正直、僕もこの経緯を見る限り「Antelope audioの対応やばいなー」とは思うんだけど
そのあと、もう少し真摯に日本市場に取り組もうとしたのか、いろいろとサポート体制が整備された模様。
ほかにも、半年前くらいからか
Antelope audioからのPRでのレビュー記事をいくつか見かけるようになった気がする。
こうした情勢を鑑みると
日本でのイメージを回復したいように見えるので、そう見える間は変なヘタはうたないだろう。
という逆張り的な発想で、ユーザーサポートについては割と安心な時期に入っていると思った。
そもそも論として、Antelope audioは比較的新しいとはいえ
プロユースのAD/DA系機材を製造して、それなりに定評のあるメーカーでもある。
「まぁ、自分ITリテラシもそこそこ高めだし、なんかあってもなんとかなるだろ」
ということで、ZenGoの購入に踏み切った次第。
そもそも、内部DSP処理がある対抗馬ってApolloとかになるので
どっちがいいのかといろいろ比較することになるんだけど
ApolloってMac向けのTBとWindows向けのUSB3.0でがっつり分かれてるんだよね……
どっちも使えるのでZenGoのほうが取り回しがききやすい。
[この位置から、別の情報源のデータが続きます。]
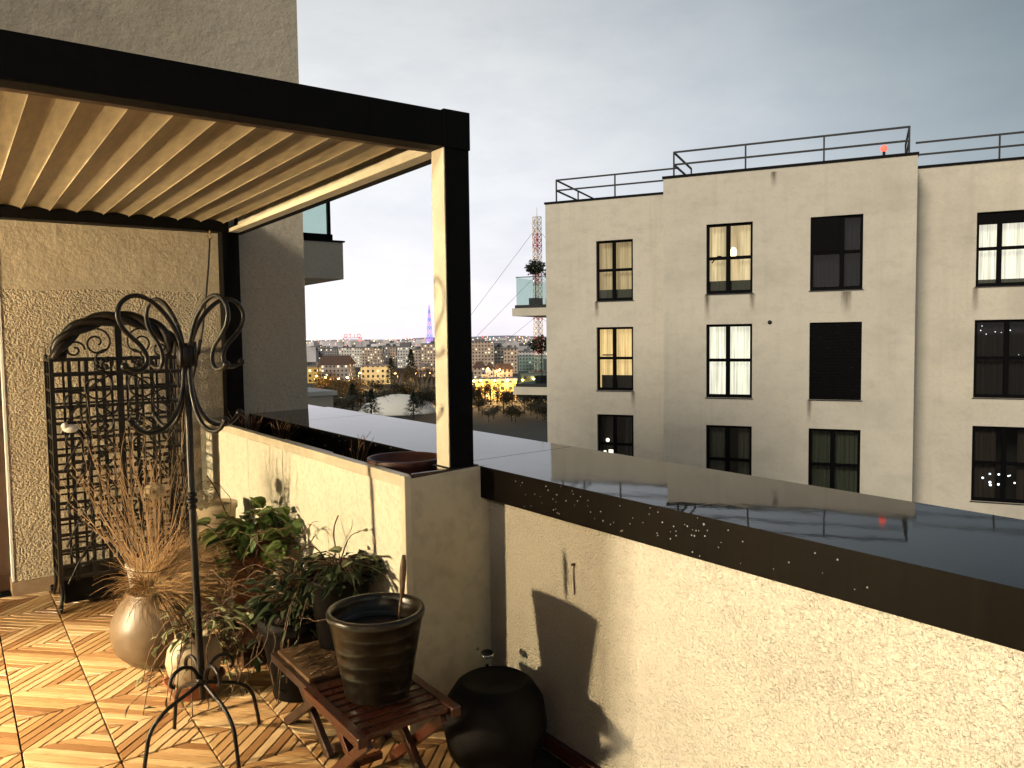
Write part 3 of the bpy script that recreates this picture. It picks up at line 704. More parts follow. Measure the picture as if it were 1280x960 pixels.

(あとバスパワーだし)
ということで、安売りしていたのもあってZenGoの導入を決めた。
実際使ってみて、僕もあんまり人にお勧めできる商品じゃないなとは思った。
でも、良いデバイスだし刺さる人には刺さりそうなデバイスなので、
用途と本人次第では十分お勧めするオーディオインターフェースに挙げられる機材なのかなと思う。